More Borrowers Falling Behind
(Subprime loans became a popular financing option for many homeowners across the United States, especially during the housing boom of the past few years. )
These types of loans allow people to get into homes that would normally have trouble getting into a traditional loan due to a sketchy credit history or some other financial problem.
But as the housing market continues to cool, we are seeing many homeowners with these so-called “risky” loans struggling to make their monthly mortgage payments.
A December 5, 2006 article by Ruth Simon and James R. Hagerty of The Wall Street Journal, “More borrowers with risky loans are falling behind,” discusses how delinquencies are beginning to mount among borrowers with subprime loans.
“Americans who have stretched themselves financially to buy a home or refinance a mortgage have been falling behind on their loan payments at an unexpectedly rapid pace.”
“The surge in mortgage delinquencies in the past few months is squeezing lenders and unsettling investors world-wide in the $10 trillion U.S. mortgage market. The pain is most apparent in subprime mortgages, though there are signs it is spreading to other parts of the mortgage market.”

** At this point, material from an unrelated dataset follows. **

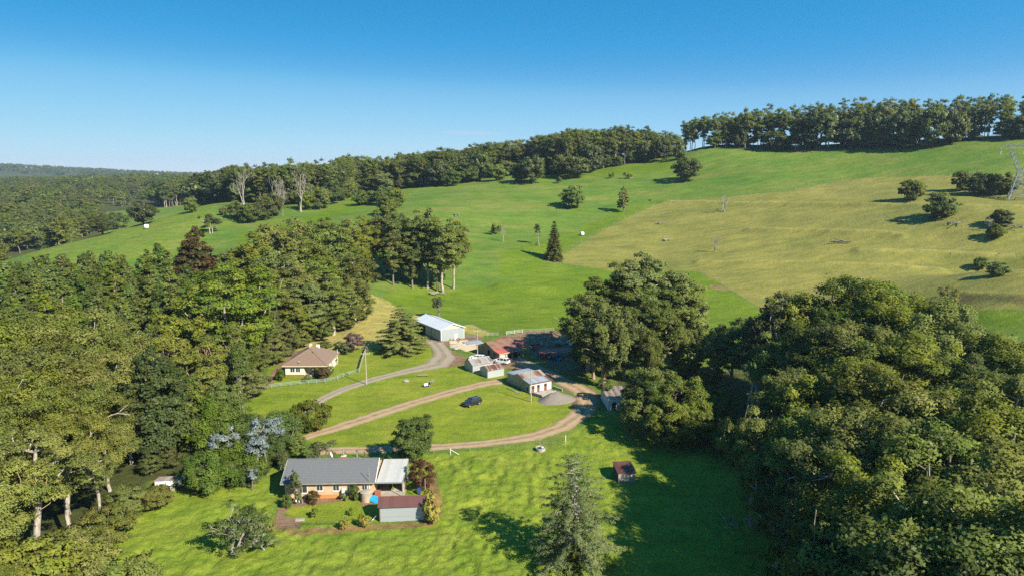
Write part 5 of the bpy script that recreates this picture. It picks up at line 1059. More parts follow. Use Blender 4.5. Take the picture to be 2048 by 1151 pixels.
def suv(label, x, y, deg, paint, spare=False, L=4.8, Wd=1.9, H=1.85, plate=True):
    """front points along +x"""
    t = site('parked_car', x, y, deg, label, 'car', group='cars parked around the farm sheds')
    h = Wd / 2; z0 = 0.36
    # sections along the length: (x, bottom, belt, half width)
    sec = [(L / 2, 0.52, 0.78, h * 0.80), (L / 2 - 0.12, 0.42, 0.98, h * 0.92), (L / 2 - 0.55, 0.36, 1.06, h), (L / 2 - 1.25, 0.36, 1.13, h), (0.2, 0.34, 1.13, h), (-1.2, 0.36, 1.14, h), (-L / 2 + 0.35, 0.40, 1.12, h), (-L / 2 + 0.05, 0.46, 1.06, h * 0.95), (-L / 2, 0.52, 0.95, h * 0.88)]
    m = MB(); pts = []; n = 10
    for sx, b, tp, hw in sec:
        mid = b + (tp - b) * 0.55
        pts += [(sx, -hw * 0.8, b), (sx, -hw, b + 0.12), (sx, -hw * 1.0, mid), (sx, -hw * 0.96, tp - 0.06), (sx, -hw * 0.86, tp), (sx, hw * 0.86, tp), (sx, hw * 0.96, tp - 0.06), (sx, hw, mid), (sx, hw, b + 0.12), (sx, hw * 0.8, b)]
    fs = [(j * n + i, j * n + (i + 1) % n, (j + 1) * n + (i + 1) % n, (j + 1) * n + i) for j in range(len(sec) - 1) for i in range(n)]
    fs += [tuple(range(n)), tuple(range(len(sec) * n - 1, (len(sec) - 1) * n - 1, -1))]
    m.poly(pts, fs); m.build('body', paint, t, False)
    # glasshouse
    zb, zt = 1.12, H - 0.06; A = L / 2 - 1.15; Bf = L / 2 - 1.95; Cr = -L / 2 + 0.55; Dr = -L / 2 + 0.22
    g = MB(); hw, ht = h * 0.88, h * 0.70
    g.poly([(A, -hw, zb), (A, hw, zb), (Dr, hw, zb), (Dr, -hw, zb), (Bf, -ht, zt), (Bf, ht, zt), (Cr, ht, zt), (Cr, -ht, zt)], [(0, 1, 5, 4), (1, 2, 6, 5), (2, 3, 7, 6), (3, 0, 4, 7)]); g.build('window_glass', M['glass'], t)
    r = MB(); r.poly([(Bf + 0.12, -ht * 1.0, zt - .02), (Bf + 0.12, ht, zt - .02), (Cr - 0.1, ht, zt - .02), (Cr - 0.1, -ht, zt - .02), (Bf - 0.1, -ht * 0.85, H), (Bf - 0.1, ht * 0.85, H), (Cr + 0.1, ht * 0.85, H), (Cr + 0.1, -ht * 0.85, H)], [(0, 1, 5, 4), (1, 2, 6, 5), (2, 3, 7, 6), (3, 0, 4, 7), (4, 5, 6, 7)]); r.build('roof', paint, t)
    for s in (-1, 1):
        pl = MB()
        for xb, xt in ((A, Bf), (0.15, 0.05), (-1.0, -1.0), (Dr, Cr)):
            pl.slab((xb - 0.06, s * (hw + .012), zb), (xb + 0.06, s * (hw + .012), zb), (xt + 0.06, s * (ht + .012), zt), (xt - 0.06, s * (ht + .012), zt), 0.03 * s)
        pl.build('pillar', paint, t)
        MB().box(L / 2 - 1.35, L / 2 - 1.15, s * h + (0.0 if s > 0 else -0.2), s * h + (0.2 if s > 0 else 0.0), 1.15, 1.32).build('wing_mirror', paint, t)
        MB().box(L / 2 - 0.16, L / 2 - 0.06, s * h * 0.66 - 0.16, s * h * 0.66 + 0.16, 0.76, 0.93).build('headlight', M['lamp'], t)
        MB().box(-L / 2 - 0.02, -L / 2 + 0.08, s * h * 0.8 - 0.08, s * h * 0.8 + 0.08, 0.78, 1.05).build('tail_light', M['redlamp'], t)
        MB().box(Cr + 0.2, Bf - 0.15, s * ht * 0.8 - 0.025, s * ht * 0.8 + 0.025, H + 0.02, H + 0.06).build('roof_rail', M['rim'] if paint is M['carblack'] else M['black'], t)
        for xx in (L / 2 - 0.95, -L / 2 + 0.98): wheel(t, xx, s * (h - 0.12), 0.39, 0.26, s)
    MB().box(L / 2 - 0.08, L / 2 + 0.02, -0.5, 0.5, 0.62, 0.76).build('grille', M['black'], t)
    if plate: MB().box(L / 2 + 0.003, L / 2 + 0.03, -0.2, 0.2, 0.48, 0.6).build('number_plate', M['white'], t)
    if spare:
        s_ = MB(); nn = 18; pts = []
        for rr, xx in ((0.36, -L / 2 - 0.02), (0.38, -L / 2 - 0.2), (0.30, -L / 2 - 0.24)): pts += [(xx, rr * math.cos(6.283 * i / nn), 1.0 + rr * math.sin(6.283 * i / nn)) for i in range(nn)]
        s_.poly(pts, [(j * nn + i, j * nn + (i + 1) % nn, (j + 1) * nn + (i + 1) % nn, (j + 1) * nn + i) for j in range(2) for i in range(nn)] + [tuple(range(2 * nn, 3 * nn))]); s_.build('spare_wheel_cover', M['carwhite'], t)
    return t
suv('dark blue black four wheel drive parked alone on the lawn', -9.3, 152.4, 223, M['carblack'])
suv('white four wheel drive with spare wheel on its tailgate, behind the rusty roofed shed', -3.0, 187.0, 152, M['carwhite'], True)
suv('white estate car half hidden behind the plain grey shed', -10.0, 190.6, 165, M['carwhite'], L=4.7, H=1.6)

# ------------------------------------------------------------------ poles, pylon, fences
def power_pole(label, px, py, h, arm=True, box=False, wood='polewood', lean=0.0, turn=0.4):
    p = gp(px, py); t = empty('power_pole', tuple(p), turn, label, 'power pole'); MB().tube((0, 0, -0.5), (lean, 0, h), 0.16, 0.11).build('pole', M[wood], t)
    if arm:
        a = MB().box(-1.15, 1.15, -0.16, -0.05, h - 0.6, h - 0.45).build('cross_arm', M['greywood'], t)
        for xx in (-1.0, -0.45, 0.45, 1.0): MB().tube((xx, -0.1, h - 0.45), (xx, -0.1, h - 0.2), 0.045, n=6).build('insulator', M['white'], a)
    if box:
        MB().tube((0.0, -0.42, h * 0.48), (0.0, -0.42, h * 0.48 + 1.0), 0.3, n=12).build('transformer', M['steel'], t); MB().box(-0.12, 0.12, -0.3, -0.1, h * 0.3, h * 0.3 + 0.5).build('meter_box', M['steel'], t)
    return t
power_pole('weathered power pole with cross arm beside the cottage driveway', 733, 768, 8.6, True, False, turn=0.15)
power_pole('plain pale pole standing between barn and gravel heap', 1062, 803, 7.8, False)
power_pole('pole with wide cross arm rising behind the grey shed', 955, 711, 8.0, True, False, turn=0.2)
power_pole('greenish power pole with transformer in the left trees', 381, 845, 9.5, True, True, 'polegreen', turn=0.9)
M['pylon'] = mat_plain('weathered_zinc_lattice', (0.32, 0.35, 0.36), 0.6, 0.0, var=0.1)
# lattice pylon on the right-hand hill
c = gp(2036, 399); PH = zpix(c[1], 283) - c[2]; t = empty('transmission_tower', tuple(c), math.radians(-28), 'steel lattice transmission tower at the right edge of the dry hillside', 'pylon')
bw, ww, zw = 4.2, 1.4, PH * 0.47; m = MB()
for sx in (-1, 1):
    for sy in (-1, 1): MB().tube((sx * bw, sy * bw, -0.5), (sx * ww, sy * ww, zw), 0.2, n=4).build('leg', M['pylon'], t)
def at_w(zz): k = zz / zw; return bw + (ww - bw) * k
lv = [0, zw * 0.28, zw * 0.52, zw * 0.72, zw * 0.88, zw]
for a, b in zip(lv[:-1], lv[1:]):
    wa, wb = at_w(a), at_w(b)
    for (c0, c1) in (((-1, -1), (1, -1)), ((1, -1), (1, 1)), ((1, 1), (-1, 1)), ((-1, 1), (-1, -1))):
        m.tube((c0[0] * wa, c0[1] * wa, a), (c1[0] * wb, c1[1] * wb, b), 0.13, n=4); m.tube((c1[0] * wa, c1[1] * wa, a), (c0[0] * wb, c0[1] * wb, b), 0.13, n=4); m.tube((c0[0] * wb, c0[1] * wb, b), (c1[0] * wb, c1[1] * wb, b), 0.13, n=4)
m.build('bracing', M['pylon'], t)
za = PH * 0.90
for s in (-1, 1):
    v = MB()
    for sy in (-1, 1): v.tube((s * ww, sy * ww, zw), (s * 6.2, sy * 0.6, za), 0.13, n=4); v.tube((-s * 0.1, sy * ww, zw), (s * 4.6, sy * 0.6, za), 0.12, n=4)
    for k in range(6):
        u0, u1 = k / 6, (k + 1) / 6
        v.tube((s * (ww + (6.2 - ww) * u0), -ww + (ww - .6) * u0, zw + (za - zw) * u0), (s * (-0.1 + 4.7 * u1), ww - (ww - .6) * u1, zw + (za - zw) * u1), 0.11, n=4); v.tube((s * (-0.1 + 4.7 * u0), -ww + (ww - .6) * u0, zw + (za - zw) * u0), (s * (ww + (6.2 - ww) * u1), ww - (ww - .6) * u1, zw + (za - zw) * u1), 0.11, n=4)
    v.tube((s * 5.6, 0, za), (s * 5.9, 0, PH), 0.12, 0.1, n=4)
    v.build('arm', M['pylon'], t)
ca = MB()
for sy in (-1, 1):
    for zz in (za, za + 1.3): ca.tube((-9.5 if zz == za else -7.5, sy * 0.6, zz), (9.5 if zz == za else 7.5, sy * 0.6, zz), 0.12, n=4)
    for k in range(-9, 9): ca.tube((k, sy * 0.6, za), (k + 1, sy * 0.6, za + 1.3) if k % 2 else (k + 1, -sy * 0.6, za), 0.1, n=4); ca.tube((k, sy * .6, za + (0 if k % 2 else 1.3) * (abs(k) < 8)), (k + 1, sy * .6, za + (1.3 if k % 2 else 0) * (abs(k + 1) < 8)), 0.1, n=4)
ca.build('cross_arm', M['pylon'], t)
for xx in (-9.0, 0.0, 9.0): MB().tube((xx, 0, za), (xx, 0, za - 3.2), 0.14, n=6).build('insulator', M['white'], t)

def fence(label, pts, mat, post_h=1.1, gap=2.6, rails=(0.35, 0.68, 1.0), name='rail_fence', post=0.07, rail_t=0.03, rail_h=0.10, infill=None, cat='fence', rail_r=None):
    W_ = [gp(*p) for p in pts]; e = empty(name, tuple(W_[0]), 0, label, cat); o = W_[0]
    pm = MB().box(-post, post, -post, post, -0.3, post_h).mesh('post', mat); stations = []
    for a, b in zip(W_[:-1], W_[1:]):
        L = float(np.hypot(*(b - a)[:2])); n = max(1, round(L / gap)); stations += [a + (b - a) * i / n for i in range(n)]
    stations.append(W_[-1]); stations = [np.array((s[0], s[1], h1(s[0], s[1]))) for s in stations]
    for s in stations: link('post', pm, e, tuple(s - o))
    for a, b in zip(stations[:-1], stations[1:]):
        d = b - a; L = float(np.linalg.norm(d)); yaw = math.atan2(d[1], d[0]); pitch = -math.asin(d[2] / max(L, 1e-6))
        key = ('rail', round(L, 2), mat.name, rail_h)
        if key not in _railcache: _railcache[key] = MB().box(0.0, L, -post - rail_t, -post - 0.002, -rail_h / 2, rail_h / 2).mesh('rail', mat) if rail_r is None else MB().tube((0, 0, 0), (L, 0, 0), rail_r, n=4).mesh('wire', mat)
        for zz in rails: link('rail' if rail_r is None else 'wire', _railcache[key], e, tuple(a - o + np.array((0, 0, zz))), (0, pitch, yaw))
        if infill: MB().box(0.02, L - 0.02, -0.02, 0.01, 0.1, post_h - 0.15).build('mesh_panel', infill, e, loc=tuple(a - o), rot=(0, pitch, yaw))
    return e
_railcache = {}
fence('pale green paling fence along the front of the cottage', [(505, 779), (543, 775), (600, 768), (650, 764), (676, 759)], M['greenfence'], 1.1, 2.4, (0.35, 0.68, 1.0), rail_h=0.09)
fence('pale green fence beside the cottage garden gate', [(675, 757), (700, 749), (718, 743)], M['greenfence'], 1.1, 2.2, (0.35, 0.68, 1.0), rail_h=0.09)
fence('weathered grey fence running back from the cottage corner to the cedar', [(718, 744), (724, 722), (730, 705), (737, 694)], M['greywood'], 1.2, 2.4, (0.25, 0.5, 0.75, 1.0, 1.15), rail_h=0.18)
fence('grey timber yard fence left of the white gate rails', [(974, 672), (996, 671)], M['greywood'], 1.3, 2.4, (0.4, 0.8, 1.15), name='yard_fence')
fence('whitish timber rails in the middle of the yard fence', [(1013, 669), (1045, 665)], M['whitewash'], 1.3, 2.6, (0.4, 0.8, 1.2), name='yard_fence', rail_h=0.09)
fence('weathered rail fence closing the back of the dusty yard', [(1046, 665), (1075, 664), (1108, 662)], M['greywood'], 1.3, 2.8, (0.4, 0.8, 1.2), name='yard_fence')
fence('dark timber race slanting down to the shaded yard corner', [(1108, 661), (1125, 667), (1148, 673)], M['darkwood'], 1.4, 2.6, (0.4, 0.8, 1.2), name='yard_fence')
fence('steel gate panels behind the hay shed corner', [(929, 675), (950, 676)], M['steel'], 1.2, 2.6, (0.4, 0.7, 1.0), name='yard_fence')
fence('small steel stockyard in the shade of the big gum', [(1070, 700), (1090, 703), (1096, 690), (1074, 688)], M['greywood'], 1.5, 2.0, (0.4, 0.8, 1.2, 1.45), name='stockyard')
fence('row of dark star posts behind the brick house', [(690, 913), (716, 914), (729, 914), (786, 911)], M['darkwood'], 1.2, 4.5, (0.6, 1.05), name='wire_fence', post=0.08, rail_r=0.012)
fence('thin wire fence round the front of the brick house lawn', [(548, 1058), (600, 1056), (640, 1050), (690, 1045), (738, 1042)], M['darkwood'], 1.0, 3.2, (0.5, 0.95), name='wire_fence', post=0.03, rail_r=0.008)
fence('wire fence with thin posts along the dirt track below the lawn', [(868, 908), (940, 902), (1010, 893), (1080, 888), (1131, 892)], M['greywood'], 1.1, 5.0, (0.5, 0.95), name='wire_fence', post=0.035, rail_r=0.008)
fence('wire fence climbing between the green and the dry paddock', [(1105, 522), (1180, 474), (1250, 437), (1312, 409)], M['greywood'], 1.2, 12, (0.6, 1.1), name='wire_fence', post=0.08, rail_r=0.012)
fence('wire fence along the upper edge of the dry paddock', [(1312, 409), (1400, 399), (1500, 389), (1590, 380), (1700, 358), (1800, 353), (1900, 351)], M['greywood'], 1.2, 14, (0.6, 1.1), name='wire_fence', post=0.08, rail_r=0.012)
fence('wire fence falling past the straw bank to the hay shed', [(752, 590), (790, 617), (835, 640)], M['greywood'], 1.2, 6, (0.6, 1.1), name='wire_fence', post=0.06, rail_r=0.012)
fence('wire fence behind the big gum on the dry paddock corner', [(1400, 540), (1445, 568), (1485, 594)], M['greywood'], 1.2, 8, (0.6, 1.1), name='wire_fence', post=0.06, rail_r=0.012)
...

Subprime mortgage holders are most likely to fall into delinquency because they get charged much higher interest rates because of their unstable credit history. But these higher rates have not stopped anyone from wanting to get into a subprime loan in order to own a home, because this sector of the mortgage industry is one of the fastest growing and most profitable.
“Subprime mortgage originations climbed to $625 billion in 2005 from $120 billion in 2001, according to Inside Mortgage Finance, a trade publication.”
This is due in part to relaxed lending standards that were put in place when the housing boom leveled off in order to get more people into homes. Now, these lenders who let un-qualified borrowers into their loans to generate business are now paying the price.
Homeowners who were just barely getting by during the housing boom are faced with higher chances of foreclosure now that the market is stalling because people who are in trouble financially will have a harder time selling their home in today’s market.
Also, they may not have enough equity in their home because of the falling prices in order to refinance and make-up any late or missed payments.
According to UBS AG, about 80,000 borrowers who took out a subprime loan packaged into securities are behind on their payments. Depending on how much worse the housing market gets, we may see an even bigger increase in this already alarmingly high number.
The number of delinquencies has been rising quite rapidly since 2005, but we have seen the most tremendous increases within the last few months.
“Though delinquency rates on subprime mortgages originated in the past year have soared to the highest levels in a decade, economists don't expect any significant harm to the nation's economy or financial systems. But if late payments and foreclosures continue to rise at a faster-than-expected pace, the pain could extend beyond homeowners and lenders to the investors who buy mortgage-backed securities.”
Homeowners who are falling behind on payments should seek help immediately.